É notório que as instituições financeiras vêm adotando conduta velada de encerrar unilateralmente a conta corrente das empresas intermediadoras de bitcoin, sem qualquer justificativa ou motivo, certamente visando diminuir ou excluir a concorrência que a moeda virtual exerce frente ao produto comercializado pelos bancos, indicando assim uma possível utilização anticoncorrencial de sua estrutura.
Os serviços bancários são geridos e controlados pelas instituições financeiras, que enxergam nas criptomoedas uma ameaça ao seu interesse comercial. Por outro lado, não há como negar que a utilização dos serviços bancários é indispensável para qualquer empresa, razão pela qual ao vedar sua contratação ou rescindir imotivadamente tal relação, os bancos estão, na realidade, valendo-se de sua posição dominante para impedir a livre concorrência.
Tal procedimento esbarra nos limites fixados pela “teoria da infraestrutura essencial”, que impõe uma obrigação excepcional de contratar, evitando que as instituições financeiras escolham quem poderá utilizar seus serviços, mitigando a atuação de seus concorrentes.
É imprescindível ao dinamismo do exercício empresarial a utilização dos serviços bancários de transferências, aplicações, movimentações e investimentos de valores, essenciais para a existência de qualquer atividade mercantil.
Assim, o monopólio da atividade bancária seguramente coloca em posição confortável as instituições financeiras para que, ao negar injustificadamente a prestação do serviço essencial da manutenção da conta corrente da corretora de criptomoeda, acabe por asfixiar sua existência, inviabilizando de forma irremediável o exercício de seu objeto, qual seja, a compra e venda de criptomoedas.
Estudos recentes têm de forma crescente conferido legitimidade à aplicação da “teoria da infraestrutura essencial” ao setor bancário, sendo que a empresa que se dedica à corretagem de criptomoedas tem na conta corrente uma infraestrutura essencial para suas atividades.
Daí se conclui ser ilegítima a atitude dos bancos de pretender encerrar o liame obrigacional existente sem apresentar qualquer justificativa e sem demonstrar quebra ou inadimplência contratual pela contratante, não se podendo deslembrar que, desde que inexistente norma que a proíba, a intermediação da compra e venda de moedas virtuais é lícita e legal.

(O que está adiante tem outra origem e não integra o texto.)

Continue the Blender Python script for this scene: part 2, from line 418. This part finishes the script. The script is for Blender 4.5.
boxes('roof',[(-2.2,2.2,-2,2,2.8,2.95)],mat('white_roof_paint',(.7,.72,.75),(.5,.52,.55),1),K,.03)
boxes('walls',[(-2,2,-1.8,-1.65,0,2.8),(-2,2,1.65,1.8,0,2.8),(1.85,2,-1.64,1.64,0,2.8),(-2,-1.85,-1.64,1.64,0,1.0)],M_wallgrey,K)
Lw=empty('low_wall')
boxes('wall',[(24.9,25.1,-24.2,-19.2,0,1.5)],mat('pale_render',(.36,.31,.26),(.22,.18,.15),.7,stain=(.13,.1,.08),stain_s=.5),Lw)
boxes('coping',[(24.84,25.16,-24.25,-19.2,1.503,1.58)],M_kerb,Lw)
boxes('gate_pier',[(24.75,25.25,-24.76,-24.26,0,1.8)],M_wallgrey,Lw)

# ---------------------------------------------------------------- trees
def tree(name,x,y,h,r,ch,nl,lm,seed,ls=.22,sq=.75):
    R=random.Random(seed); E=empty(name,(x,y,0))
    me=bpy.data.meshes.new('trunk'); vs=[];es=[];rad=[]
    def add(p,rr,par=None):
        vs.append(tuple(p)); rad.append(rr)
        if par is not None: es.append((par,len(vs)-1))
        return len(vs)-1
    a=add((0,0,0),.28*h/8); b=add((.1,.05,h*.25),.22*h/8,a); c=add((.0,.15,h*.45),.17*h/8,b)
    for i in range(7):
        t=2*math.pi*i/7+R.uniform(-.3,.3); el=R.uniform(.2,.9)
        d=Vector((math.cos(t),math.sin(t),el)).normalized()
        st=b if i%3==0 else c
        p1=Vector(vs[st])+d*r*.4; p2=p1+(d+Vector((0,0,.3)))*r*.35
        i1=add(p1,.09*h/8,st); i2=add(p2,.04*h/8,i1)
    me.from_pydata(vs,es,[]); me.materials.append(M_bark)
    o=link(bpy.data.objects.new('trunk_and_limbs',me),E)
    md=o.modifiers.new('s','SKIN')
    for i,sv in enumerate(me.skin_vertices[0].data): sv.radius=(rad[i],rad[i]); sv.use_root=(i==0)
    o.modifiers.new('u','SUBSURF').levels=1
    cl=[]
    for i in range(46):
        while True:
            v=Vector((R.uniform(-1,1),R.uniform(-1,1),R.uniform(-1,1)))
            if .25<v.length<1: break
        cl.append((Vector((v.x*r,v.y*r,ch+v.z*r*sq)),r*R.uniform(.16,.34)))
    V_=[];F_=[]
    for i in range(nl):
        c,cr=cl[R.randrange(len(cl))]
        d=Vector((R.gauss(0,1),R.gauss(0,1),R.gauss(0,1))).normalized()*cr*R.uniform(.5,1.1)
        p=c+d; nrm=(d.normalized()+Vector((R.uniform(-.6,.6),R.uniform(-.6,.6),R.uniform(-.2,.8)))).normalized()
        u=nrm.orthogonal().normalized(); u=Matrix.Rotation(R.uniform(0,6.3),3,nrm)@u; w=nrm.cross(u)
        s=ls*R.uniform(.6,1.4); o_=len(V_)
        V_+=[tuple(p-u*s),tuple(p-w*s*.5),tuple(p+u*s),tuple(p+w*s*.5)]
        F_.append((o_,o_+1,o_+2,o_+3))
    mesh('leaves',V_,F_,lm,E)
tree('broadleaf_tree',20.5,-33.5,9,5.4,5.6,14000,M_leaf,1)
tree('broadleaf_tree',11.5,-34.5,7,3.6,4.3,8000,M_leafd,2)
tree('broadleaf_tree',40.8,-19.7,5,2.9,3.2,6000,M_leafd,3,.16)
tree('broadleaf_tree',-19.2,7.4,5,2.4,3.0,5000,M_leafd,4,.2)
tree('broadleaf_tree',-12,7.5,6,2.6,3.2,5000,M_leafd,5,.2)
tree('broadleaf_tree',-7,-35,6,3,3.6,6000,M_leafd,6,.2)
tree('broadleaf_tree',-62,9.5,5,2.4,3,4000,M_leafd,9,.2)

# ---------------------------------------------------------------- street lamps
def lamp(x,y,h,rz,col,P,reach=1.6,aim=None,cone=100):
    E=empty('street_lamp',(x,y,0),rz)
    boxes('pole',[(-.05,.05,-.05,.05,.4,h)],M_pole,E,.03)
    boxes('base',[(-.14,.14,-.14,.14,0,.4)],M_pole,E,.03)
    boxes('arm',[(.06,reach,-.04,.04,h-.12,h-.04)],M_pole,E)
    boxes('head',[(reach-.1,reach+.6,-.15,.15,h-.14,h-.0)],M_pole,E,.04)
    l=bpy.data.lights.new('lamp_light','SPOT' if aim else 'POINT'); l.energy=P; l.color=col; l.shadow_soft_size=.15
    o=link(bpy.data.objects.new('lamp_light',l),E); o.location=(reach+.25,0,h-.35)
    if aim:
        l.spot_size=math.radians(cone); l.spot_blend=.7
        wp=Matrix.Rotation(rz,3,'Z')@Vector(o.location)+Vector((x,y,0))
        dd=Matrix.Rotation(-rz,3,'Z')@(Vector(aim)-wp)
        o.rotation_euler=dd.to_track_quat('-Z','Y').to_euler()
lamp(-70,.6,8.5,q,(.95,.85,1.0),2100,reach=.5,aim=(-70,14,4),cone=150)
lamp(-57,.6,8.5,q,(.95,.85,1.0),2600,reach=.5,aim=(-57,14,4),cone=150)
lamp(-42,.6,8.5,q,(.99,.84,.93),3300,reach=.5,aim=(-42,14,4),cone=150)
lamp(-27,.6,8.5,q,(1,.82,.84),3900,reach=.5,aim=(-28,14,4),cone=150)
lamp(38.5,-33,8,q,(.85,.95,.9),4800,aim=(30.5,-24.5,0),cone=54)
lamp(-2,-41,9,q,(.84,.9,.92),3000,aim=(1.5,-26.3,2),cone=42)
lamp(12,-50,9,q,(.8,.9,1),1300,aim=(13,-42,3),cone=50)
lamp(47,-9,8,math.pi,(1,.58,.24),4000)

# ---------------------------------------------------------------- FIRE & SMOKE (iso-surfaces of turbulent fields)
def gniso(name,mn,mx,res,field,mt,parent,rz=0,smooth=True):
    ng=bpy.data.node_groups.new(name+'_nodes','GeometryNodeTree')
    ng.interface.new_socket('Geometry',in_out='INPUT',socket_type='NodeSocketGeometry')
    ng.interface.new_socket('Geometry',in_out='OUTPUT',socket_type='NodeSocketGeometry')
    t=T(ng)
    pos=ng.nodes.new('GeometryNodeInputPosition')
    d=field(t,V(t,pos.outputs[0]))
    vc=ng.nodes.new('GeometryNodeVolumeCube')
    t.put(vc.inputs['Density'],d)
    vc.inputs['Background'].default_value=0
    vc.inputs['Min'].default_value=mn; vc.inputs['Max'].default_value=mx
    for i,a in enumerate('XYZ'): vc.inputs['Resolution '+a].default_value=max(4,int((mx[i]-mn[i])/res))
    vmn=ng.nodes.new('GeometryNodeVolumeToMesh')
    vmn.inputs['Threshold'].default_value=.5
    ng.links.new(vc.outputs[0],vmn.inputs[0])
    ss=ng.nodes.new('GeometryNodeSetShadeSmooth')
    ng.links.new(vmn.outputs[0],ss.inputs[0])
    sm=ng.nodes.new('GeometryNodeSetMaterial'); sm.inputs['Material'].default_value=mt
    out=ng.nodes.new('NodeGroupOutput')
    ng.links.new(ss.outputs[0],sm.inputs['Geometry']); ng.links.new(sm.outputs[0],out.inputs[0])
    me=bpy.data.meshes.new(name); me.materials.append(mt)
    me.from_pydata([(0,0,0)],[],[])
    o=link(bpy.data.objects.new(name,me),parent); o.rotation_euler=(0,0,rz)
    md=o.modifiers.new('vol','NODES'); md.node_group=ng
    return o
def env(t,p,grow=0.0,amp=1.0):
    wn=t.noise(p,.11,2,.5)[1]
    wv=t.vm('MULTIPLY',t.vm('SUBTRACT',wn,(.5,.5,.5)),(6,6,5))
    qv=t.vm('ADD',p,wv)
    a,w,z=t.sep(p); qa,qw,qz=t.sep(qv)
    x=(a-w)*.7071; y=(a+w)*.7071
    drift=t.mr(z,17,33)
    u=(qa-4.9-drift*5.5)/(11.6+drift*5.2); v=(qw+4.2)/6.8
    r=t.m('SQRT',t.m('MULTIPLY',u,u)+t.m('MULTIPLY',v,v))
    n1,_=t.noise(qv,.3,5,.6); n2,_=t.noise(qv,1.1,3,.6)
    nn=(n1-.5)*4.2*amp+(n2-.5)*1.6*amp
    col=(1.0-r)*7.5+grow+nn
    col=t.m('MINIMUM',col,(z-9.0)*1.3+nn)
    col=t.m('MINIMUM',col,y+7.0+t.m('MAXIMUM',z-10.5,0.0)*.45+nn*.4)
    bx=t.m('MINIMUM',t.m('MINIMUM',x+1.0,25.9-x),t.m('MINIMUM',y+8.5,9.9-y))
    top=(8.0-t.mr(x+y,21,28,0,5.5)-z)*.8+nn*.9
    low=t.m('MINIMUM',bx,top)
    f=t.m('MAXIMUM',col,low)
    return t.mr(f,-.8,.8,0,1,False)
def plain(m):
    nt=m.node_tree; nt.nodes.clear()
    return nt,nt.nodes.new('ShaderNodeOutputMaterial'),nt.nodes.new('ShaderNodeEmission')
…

Verifica-se, assim e então, flagrante ofensa aos princípios constitucionais da livre iniciativa e da livre concorrência, previstos no art. 170, inciso IV e parágrafo único da Constituição Federal:
“Art. 170 – A ordem econômica, fundada na valorização do trabalho humano e na livre iniciativa, tem por fim assegurar a todos existência digna, conforme os ditames da justiça social, observados os seguintes princípios: (…)
IV – livre concorrência; (…)
Parágrafo único. É assegurado a todos o livre exercício de qualquer atividade econômica, independentemente de autorização de órgãos públicos, salvo nos casos previstos em lei”.
O princípio da liberdade de iniciativa compreende o direito das empresas ao livre acesso para produzir e colocar seus produtos no mercado, devendo desenvolver suas ações amparadas no princípio da livre concorrência, a garantir a liberdade de atuar no mercado, viabilizando a competitividade entre os agentes econômicos sem qualquer distinção ou limitação de natureza concorrencial.
Ao vedar às corretoras o acesso aos serviços bancários essenciais ao desenvolvimento de suas atividades comercial, as instituições financeiras estão ferindo de morte o princípio constitucional da livre iniciativa, que assegura a todos o livre exercício de qualquer atividade econômica, independentemente de autorização dos órgãos públicos, salvo nos casos previstos em lei.